Summit with a view: How to help Lake Tahoe

Fannete Island sits in the middle of Emerald Bay and can be seen from many vantage points around the shore in the Lake Tahoe area of Nevada. (Tony Hicks/Contra Costa Times/MCT)
Fannete Island sits in the middle of Emerald Bay and can be seen from many vantage points around the shore in the Lake Tahoe area of Nevada. (Tony Hicks/Contra Costa Times/MCT) MCT

Capitol Hill and courthouse shadows will cloud the Lake Tahoe Summit that convenes Tuesday.

No doubt, the political A-listers gathering for the 18th annual summit have much to celebrate, starting with the spectacular views from the location near South Lake Tahoe. They also have their work cut out for them.

“We have our challenges, environmentally,” Amy Berry, CEO of the Tahoe Fund, said in an interview. “There’s a lot more to be done.”

Little time, for instance, remains for the current Congress to finish Lake Tahoe restoration bills introduced in both the House of Representatives and the Senate. The Lake Tahoe Restoration Act would authorize $415 million over 10 years for forest fuels management, watershed restoration, storm-water management and other projects. It would continue an earlier law passed in 2000 but that expired in 2010.

The House version introduced last October has not yet had a hearing.

Underscoring the political challenge, the House bill is not co-sponsored by Republican Rep. Tom McClintock, whose district spans California’s share of the 191-square-mile lake. In the Senate, where members of the minority party can easily erect roadblocks, four Republicans voted against the Senate’s version in committee in June.

“It’s a little frustrating,” Berry said of the legislative inaction, “but we know it’s a big bill.”

Brian Baluta, spokesman for the House bill’s author, Rep. Mark Amodei, R-Nev., said, “We hope to get a hearing by the end of this Congress.”

“I have supported the Tahoe Restoration Act in the past,” McClintock noted in an email Friday. “Right now I think we need to focus on those provisions that deal with fuels reduction, forest management and invasive species; these are the most critical threats to Tahoe and the surrounding region.”

McClintock and Amodei are scheduled to attend the summit, along with two governors, three senators and a host of others.

All told, about 450 people are expected at the summit, slated to last two hours at the lakeside Tallac Historic Site. California Democratic Sen. Dianne Feinstein, author of the Senate’s Lake Tahoe bill and owner along with her husband of a Tahoe City condominium, will host.

“Lake Tahoe is a special place, but it faces a number of threats including shrinking budgets and growing risks from climate change,” Feinstein said in a statement Friday, adding that the gathering “pumps vital energy into the federal, state and private partnership.”

Senate Majority Leader Harry Reid also will attend, on the heels of a $10,000-a-head fundraising weekend designed to benefit his Searchlight Lake Tahoe Victory Fund, according to an invitation first obtained by CQ Roll Call.

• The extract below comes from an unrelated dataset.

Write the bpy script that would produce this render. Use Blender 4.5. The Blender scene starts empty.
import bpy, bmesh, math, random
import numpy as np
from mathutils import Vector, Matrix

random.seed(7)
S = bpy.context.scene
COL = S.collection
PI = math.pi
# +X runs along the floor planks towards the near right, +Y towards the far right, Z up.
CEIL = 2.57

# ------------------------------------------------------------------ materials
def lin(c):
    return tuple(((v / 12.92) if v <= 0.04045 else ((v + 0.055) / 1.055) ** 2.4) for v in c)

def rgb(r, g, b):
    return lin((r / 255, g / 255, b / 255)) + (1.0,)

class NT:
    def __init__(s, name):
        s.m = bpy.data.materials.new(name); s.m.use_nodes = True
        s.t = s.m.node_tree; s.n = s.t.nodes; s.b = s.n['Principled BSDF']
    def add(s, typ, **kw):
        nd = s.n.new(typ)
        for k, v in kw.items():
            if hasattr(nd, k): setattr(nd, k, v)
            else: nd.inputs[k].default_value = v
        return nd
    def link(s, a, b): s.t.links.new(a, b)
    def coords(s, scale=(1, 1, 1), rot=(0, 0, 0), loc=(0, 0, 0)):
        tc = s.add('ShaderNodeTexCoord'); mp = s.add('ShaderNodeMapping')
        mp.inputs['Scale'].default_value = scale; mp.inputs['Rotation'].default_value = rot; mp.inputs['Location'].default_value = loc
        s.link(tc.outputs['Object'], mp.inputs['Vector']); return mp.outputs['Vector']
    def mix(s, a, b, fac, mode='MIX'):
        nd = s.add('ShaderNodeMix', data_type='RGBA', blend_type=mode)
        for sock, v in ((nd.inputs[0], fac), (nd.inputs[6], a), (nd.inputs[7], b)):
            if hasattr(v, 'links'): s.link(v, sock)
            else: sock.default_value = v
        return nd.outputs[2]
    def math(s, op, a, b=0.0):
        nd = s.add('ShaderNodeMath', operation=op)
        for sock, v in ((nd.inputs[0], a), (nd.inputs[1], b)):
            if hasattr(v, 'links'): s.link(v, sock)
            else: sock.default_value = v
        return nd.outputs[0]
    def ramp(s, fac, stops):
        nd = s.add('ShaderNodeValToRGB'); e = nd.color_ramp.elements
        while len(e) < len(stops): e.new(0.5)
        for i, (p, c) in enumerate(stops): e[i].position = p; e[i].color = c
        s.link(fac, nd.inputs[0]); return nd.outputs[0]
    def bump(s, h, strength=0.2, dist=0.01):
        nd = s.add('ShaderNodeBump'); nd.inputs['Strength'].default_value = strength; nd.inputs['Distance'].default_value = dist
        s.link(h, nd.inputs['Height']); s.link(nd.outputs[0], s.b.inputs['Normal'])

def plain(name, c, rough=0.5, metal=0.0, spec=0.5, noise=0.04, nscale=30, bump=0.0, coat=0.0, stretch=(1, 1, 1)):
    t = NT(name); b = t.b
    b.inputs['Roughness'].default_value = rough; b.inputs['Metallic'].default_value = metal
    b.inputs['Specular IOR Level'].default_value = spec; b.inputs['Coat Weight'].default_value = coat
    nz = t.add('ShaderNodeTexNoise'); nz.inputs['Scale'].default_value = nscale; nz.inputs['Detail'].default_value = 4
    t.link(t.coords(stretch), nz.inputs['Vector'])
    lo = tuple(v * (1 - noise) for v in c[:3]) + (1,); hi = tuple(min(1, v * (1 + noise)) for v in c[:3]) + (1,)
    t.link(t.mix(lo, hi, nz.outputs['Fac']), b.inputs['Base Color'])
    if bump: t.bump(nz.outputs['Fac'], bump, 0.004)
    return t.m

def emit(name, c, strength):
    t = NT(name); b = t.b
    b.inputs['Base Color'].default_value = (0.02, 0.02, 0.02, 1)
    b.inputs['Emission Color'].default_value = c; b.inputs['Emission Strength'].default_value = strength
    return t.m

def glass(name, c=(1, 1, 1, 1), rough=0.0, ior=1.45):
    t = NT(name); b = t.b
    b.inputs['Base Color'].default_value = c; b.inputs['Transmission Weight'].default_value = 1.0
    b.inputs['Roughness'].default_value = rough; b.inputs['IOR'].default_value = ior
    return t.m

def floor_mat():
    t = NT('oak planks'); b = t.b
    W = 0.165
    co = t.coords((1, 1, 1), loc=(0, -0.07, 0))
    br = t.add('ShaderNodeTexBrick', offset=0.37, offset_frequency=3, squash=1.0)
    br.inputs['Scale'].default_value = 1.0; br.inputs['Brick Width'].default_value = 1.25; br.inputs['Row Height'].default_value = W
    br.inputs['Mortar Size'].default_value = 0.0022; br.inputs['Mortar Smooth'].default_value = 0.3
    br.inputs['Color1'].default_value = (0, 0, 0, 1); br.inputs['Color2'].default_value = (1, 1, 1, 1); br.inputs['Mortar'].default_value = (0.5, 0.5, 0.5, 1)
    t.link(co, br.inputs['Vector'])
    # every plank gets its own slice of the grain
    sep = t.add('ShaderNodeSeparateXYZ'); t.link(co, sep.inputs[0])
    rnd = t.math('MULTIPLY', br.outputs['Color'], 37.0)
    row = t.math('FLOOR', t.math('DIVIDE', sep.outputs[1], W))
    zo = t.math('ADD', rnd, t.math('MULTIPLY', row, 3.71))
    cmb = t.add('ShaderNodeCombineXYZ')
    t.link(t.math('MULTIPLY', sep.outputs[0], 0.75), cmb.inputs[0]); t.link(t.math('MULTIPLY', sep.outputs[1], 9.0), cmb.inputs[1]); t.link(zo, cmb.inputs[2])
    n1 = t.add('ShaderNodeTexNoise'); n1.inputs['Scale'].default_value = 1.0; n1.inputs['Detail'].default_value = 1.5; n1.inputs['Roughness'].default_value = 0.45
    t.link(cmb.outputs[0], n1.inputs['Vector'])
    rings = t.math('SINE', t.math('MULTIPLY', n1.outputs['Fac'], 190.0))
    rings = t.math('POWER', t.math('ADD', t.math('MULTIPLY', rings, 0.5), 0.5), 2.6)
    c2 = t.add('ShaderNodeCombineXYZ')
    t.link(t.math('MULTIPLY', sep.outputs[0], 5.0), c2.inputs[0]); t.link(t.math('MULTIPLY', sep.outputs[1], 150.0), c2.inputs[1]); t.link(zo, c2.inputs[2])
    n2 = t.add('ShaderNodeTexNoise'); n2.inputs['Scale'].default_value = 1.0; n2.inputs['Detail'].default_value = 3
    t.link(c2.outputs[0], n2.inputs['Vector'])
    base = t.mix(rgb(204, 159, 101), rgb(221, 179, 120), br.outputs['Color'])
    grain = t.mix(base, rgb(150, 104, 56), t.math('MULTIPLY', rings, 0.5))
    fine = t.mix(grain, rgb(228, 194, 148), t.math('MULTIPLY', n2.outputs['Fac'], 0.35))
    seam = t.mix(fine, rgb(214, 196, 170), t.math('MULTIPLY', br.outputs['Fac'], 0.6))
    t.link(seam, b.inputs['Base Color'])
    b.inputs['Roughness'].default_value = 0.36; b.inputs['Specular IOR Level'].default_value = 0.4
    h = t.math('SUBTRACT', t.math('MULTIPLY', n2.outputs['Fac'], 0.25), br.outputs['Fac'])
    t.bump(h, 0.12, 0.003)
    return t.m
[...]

The high-level participation underscores the lake’s enduring political magnetism and ability to secure support. Since 1997, state, local and federal governments, along with the private sector, have spent more than $1.7 billion on the Lake Tahoe Basin.

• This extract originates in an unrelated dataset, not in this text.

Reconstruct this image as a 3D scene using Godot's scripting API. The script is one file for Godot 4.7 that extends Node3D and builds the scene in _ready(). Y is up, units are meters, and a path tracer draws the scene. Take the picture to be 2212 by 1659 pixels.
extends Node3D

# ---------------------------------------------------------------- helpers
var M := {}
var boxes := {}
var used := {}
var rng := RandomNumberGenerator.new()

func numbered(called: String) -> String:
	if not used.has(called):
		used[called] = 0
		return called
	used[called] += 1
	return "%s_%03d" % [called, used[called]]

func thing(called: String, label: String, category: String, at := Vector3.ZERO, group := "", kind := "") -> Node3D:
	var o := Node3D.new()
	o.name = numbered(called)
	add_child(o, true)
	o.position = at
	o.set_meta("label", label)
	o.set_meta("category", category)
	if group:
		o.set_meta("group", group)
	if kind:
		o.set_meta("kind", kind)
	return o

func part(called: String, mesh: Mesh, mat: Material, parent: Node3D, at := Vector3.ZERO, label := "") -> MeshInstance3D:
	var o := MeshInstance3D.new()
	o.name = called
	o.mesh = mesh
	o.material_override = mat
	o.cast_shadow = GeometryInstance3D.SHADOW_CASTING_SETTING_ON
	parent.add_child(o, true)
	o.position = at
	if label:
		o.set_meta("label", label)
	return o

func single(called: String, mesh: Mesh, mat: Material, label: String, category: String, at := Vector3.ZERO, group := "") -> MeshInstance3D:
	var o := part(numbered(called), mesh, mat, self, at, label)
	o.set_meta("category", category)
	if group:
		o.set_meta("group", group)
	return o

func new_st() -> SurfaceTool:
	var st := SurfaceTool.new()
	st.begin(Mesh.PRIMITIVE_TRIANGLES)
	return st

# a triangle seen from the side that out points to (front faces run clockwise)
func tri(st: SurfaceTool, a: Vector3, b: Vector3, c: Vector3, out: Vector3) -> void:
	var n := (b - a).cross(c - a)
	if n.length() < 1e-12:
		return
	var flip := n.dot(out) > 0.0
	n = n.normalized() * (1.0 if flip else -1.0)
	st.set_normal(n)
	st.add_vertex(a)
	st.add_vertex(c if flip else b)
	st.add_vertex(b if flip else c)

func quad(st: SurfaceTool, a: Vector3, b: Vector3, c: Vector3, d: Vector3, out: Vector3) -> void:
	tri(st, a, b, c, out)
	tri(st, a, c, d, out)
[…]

But beneath their shared regard for the lake, which draws an estimated 3 million visitors annually, participating lawmakers differ on key points.

The summit, for instance, carries the theme of “confronting the effects of climate change on Lake Tahoe.” University of California, Davis, researchers note in an annual study released Aug. 14 that the lake’s average surface water temperature in 2012 was the highest ever recorded.

“With regard to climate change, we have really only scratched the surface,” Geoff Schladow, director of the Tahoe Environmental Research Center, said in a statement. “We have little understanding how extreme events will play out and impact the Tahoe Basin and the Sierra.”

McClintock attributes climate changes to normal fluctuations more than to manmade causes, calling the science unsettled and denouncing what he’s called “the war against carbon.” By contrast, California Gov. Jerry Brown, the summit’s keynote speaker, has called for “heroic efforts” to combat climate change.

The courtroom challenges have a different cast.

Last year, the Sierra Club and Friends of the West Shore sued the bi-state Tahoe Regional Planning Agency over the latest regional plan, which the environmental groups say increases the potential for new development.

“The plan update will allow greater noise, visual blight, increased traffic, loss of natural soil function, and greater air and water pollution,”’ the lawsuit asserted.

In April, U.S. District Judge John A. Mendez in Sacramento dismissed the Sierra Club lawsuit, concluding the Tahoe planning agency acted properly. The fight is not over yet, though. In August, the environmentalists appealed to the 9th U.S. Circuit Court of Appeals.

“While the appeal makes its way through the legal process, we will continue to put the substantial environmental benefits of the plan into place,” the agency’s executive director, Joanne Marchetta, said in a statement.